29 -November -2023 - 12:35

David L. Russell's "The Inanimates"


I love themed anthologies. I’ve written stories for themed anthologies and I’ve compiled and edited themed anthologies. THE INANIMATES I offers stories from the point of view of, of course, inanimate objects. Who knew a teapot could be so petulant? Editors D. L. Russell and Sharon Black have put together something special. I wear eyeglasses. My eyeglass made it known that I’d better not stop reading this anthology until the last page was devoured: I think you know what I mean. I’ve commented below on some my very favorites from the anthology. Enjoy!




Amanda Northrup Mays


This is easily the best story in the anthology. Amanda Northrup Mays writes a love story like no other I’ve read. The prose is tight and smothering. Point of view starts with first person, then in a very special manner becomes second person and ends in horrific fashion with first person. Mays expertly created tension with subtlety. The gruesome climax arrives like a hammer to the head. I look forward to reading more from Ms. Mays.




“Behind closed doors”

T. A. Rathke


I enjoyed Rathke’s story. I’m not sure which was more evil, Wardrobe or the story’s narrator. And the narrator switches sides at the end of the story, when the little girl gains the upper hand! “Her lips touched his flesh, her breath soft upon him. ‘And to think summer has only begun’.” The narration, quite suffocating, is the star of this story. There’s some violence against children in this story, but certainly not gratuitous. “Behind Closed Doors” was a brave and smart selection for the anthology by Russell.



“The Recycle of Life”

Frank Dutkiewicz


This is excellent work by Dutkiewicz. “The Recycle of Life” fits into the anti-literature genre. Fernando Alegria writes this about anti-literature: “The anti-literature to which I refer is a revolt against a lie accepted socially and venerated instead of reality. The creator who is seen in the act of creation self-analyzes and self-criticizes: discards the false, that which would bring him to perjure the true human condition.” Dutkiewicz manages this with a sense of humor too—perfect for the story’s theme and genre: is there life after death? Eat you peas, dear reader.






“Whistle Stop”

Robin Van Ek


Van Ek manages to write a horror story both brutal and beautiful. Her method of description is excellent from the most mundane to the most horrible: “He smiled and helped her into the long sleeves. The tag scratched her neck,” and “Blood and gin trailed down the green porcelain, disappeared down the drain. Acid seared its pipes. The Motel swallowed” are perfect examples. The prose is taut. Upon first glance, I thought choosing a motel for an inanimate object was a bit lazy but by the end of the story I felt empathy for the Motel. If you read this review before you read the story, pour some wine, put “Hotel California” on to play, sit back and prepare to be brutalized—in a beautiful way. I see Poe’s influence in Ek’s writing—study the female characters. Robin Van Ek has a bright future.

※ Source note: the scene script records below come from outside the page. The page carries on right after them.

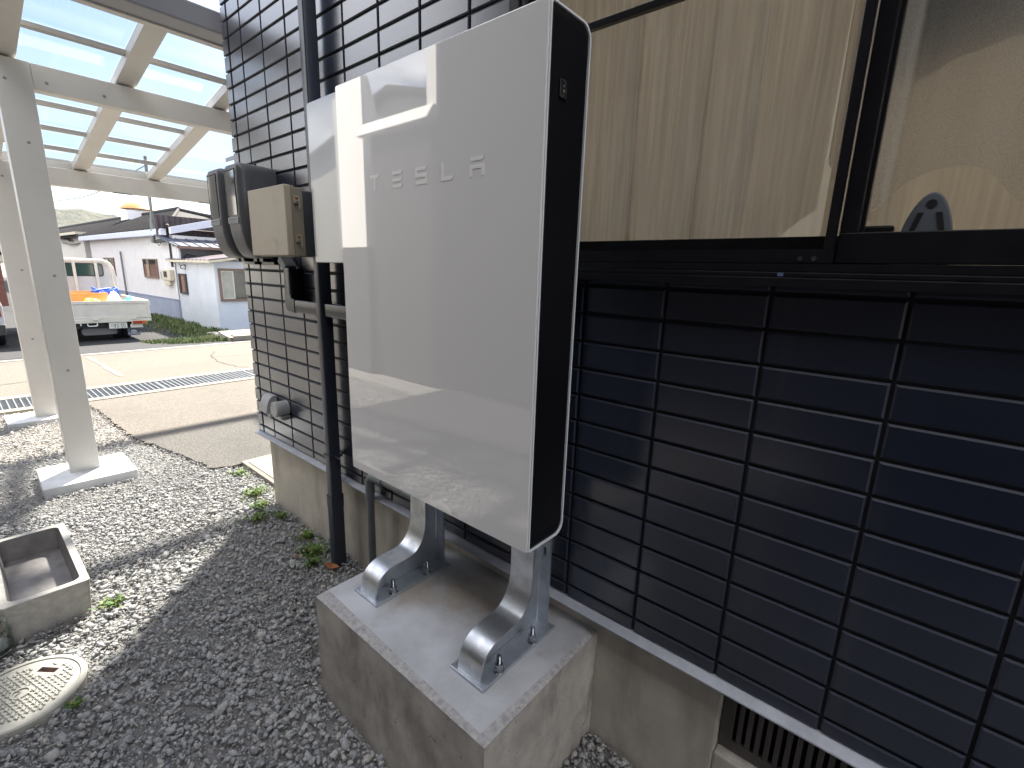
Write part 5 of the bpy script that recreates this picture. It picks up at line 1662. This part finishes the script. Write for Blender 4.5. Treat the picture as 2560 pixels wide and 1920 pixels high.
# ------------------------------------------------------------------ across the passage, behind the viewpoint (mirrored in the cabinet)
ns = thing("corrugated_shed", "corrugated shed across the passage, coloured dark in place of shade, with a white gutter", "shed", (-6, -3.2, G))
b = MB(); corrugate(b, -4.72, -3.50, -3.0, G, 2.27, .13, .016); b.box(-4.72, -3.445, -3.4, -3.02, G, 2.26)
b.build("wall", M['corr'], ns, recalc=False)  # near-black colour stands in for shade on pale siding
b = MB(); b.prism([(-2.86, 2.27), (-2.97, 2.44), (-3.02, 2.44), (-3.02, 2.27)], 'x', -4.86, -3.45); b.build("gutter", M['whitewall'], ns, bevel=.02)
b = MB(); b.add([(-5.9, -2.90, .93), (-4.73, -2.90, .93), (-5.66, -3.50, 3.35), (-7.0, -3.50, 3.35), (-5.9, -3.62, .93), (-4.73, -3.62, .93), (-5.66, -3.62, 3.35), (-7.0, -3.62, 3.35)],
      [(0, 1, 2, 3), (4, 7, 6, 5), (0, 4, 5, 1), (1, 5, 6, 2), (2, 6, 7, 3), (3, 7, 4, 0)]); b.build("tilted_white_wall", M['whitewall'], ns)  # unseen white wall, tilted to throw more sun into the cabinet's reflection
b = MB(); b.box(-5.9, -4.73, -3.62, -2.91, G, .928); b.build("panel_shade_base", M['shadewall'], ns)  # grey colour stands in for shade below the sunlit white wall
nh = thing("neighbour_house", "two storey house across the passage, clad dark in place of shade", "house", (2, -3.2, G))
b = MB(); b.box(-3.44, 9, -10, -3.05, -.9, 5.2); b.build("wall", M['neighbour'], nh)  # cladding coloured near black in place of shade on this front
b = MB(); b.box(-3.60, -3.441, -3.5, -3.0, 2.28, 5.2); b.build("corner_board", M['whitewall'], nh)
b = MB(); b.prism([(-10.5, 5.1), (-6.5, 6.8), (-2.5, 5.1), (-2.5, 5.25), (-6.5, 7.0), (-10.5, 5.25)], 'x', -4, 9.5); b.build("roof", M['slate'], nh)
fh = thing("gabled_house", "house with a low gabled roof beyond the shed", "house", (-13.6, -12, G))
b = MB(); b.prism([(-40, -1.1), (-9.0, -1.1), (-9.0, 5.2), (-13.6, 6.35), (-20, 5.0), (-40, 5.0)], 'y', -16, -10); b.build("wall", M['hwall2'], fh)
b = MB(); b.prism([(-40.3, 4.95), (-20, 5.0), (-13.6, 6.4), (-8.7, 5.15), (-8.7, 5.3), (-13.6, 6.55), (-20, 5.15), (-40.3, 5.1)], 'y', -16.4, -9.6); b.build("roof", M['oldroof'], fh)
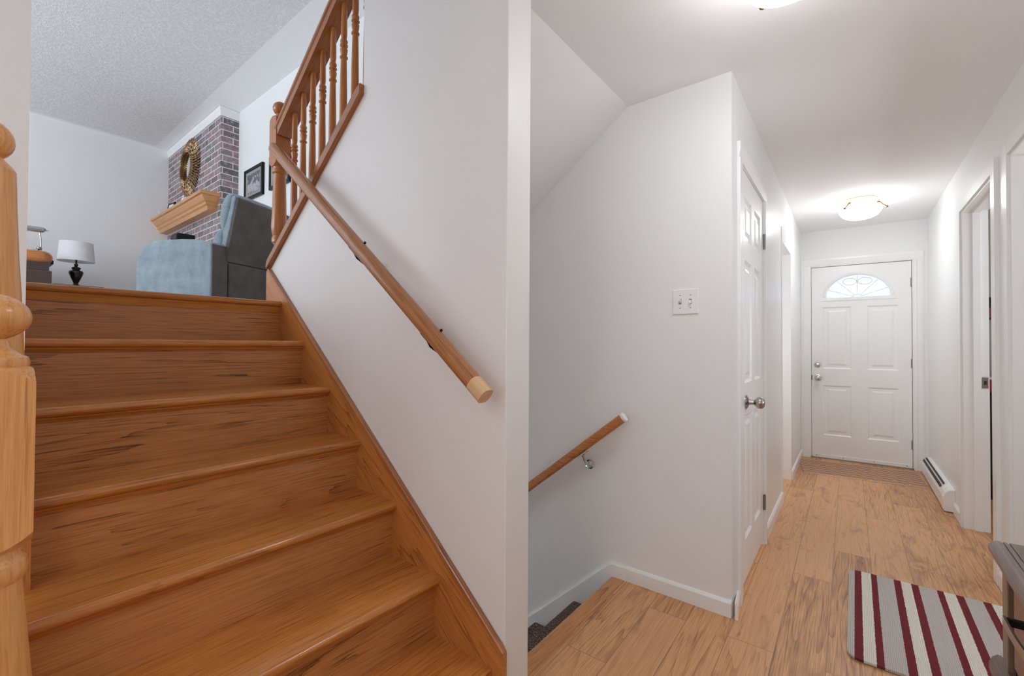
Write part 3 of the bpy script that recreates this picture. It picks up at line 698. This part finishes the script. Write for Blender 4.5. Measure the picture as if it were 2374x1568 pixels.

Cole does a brilliant job making madness. His style is as suffocating as the tunnels Miranda must travel: if you enjoy metaphor, this story is for you. Cole’s madness is quite logical, the exact opposite of the persons buried beneath it. Cole’s piece approaches grief and is, therefore, an account of the human condition. To write of the human condition is to create literature. This is classic literary horror. Like Van Ek, I see Poe as an influence in Cole’s writing. A mind fractured is a horrible thing to waste.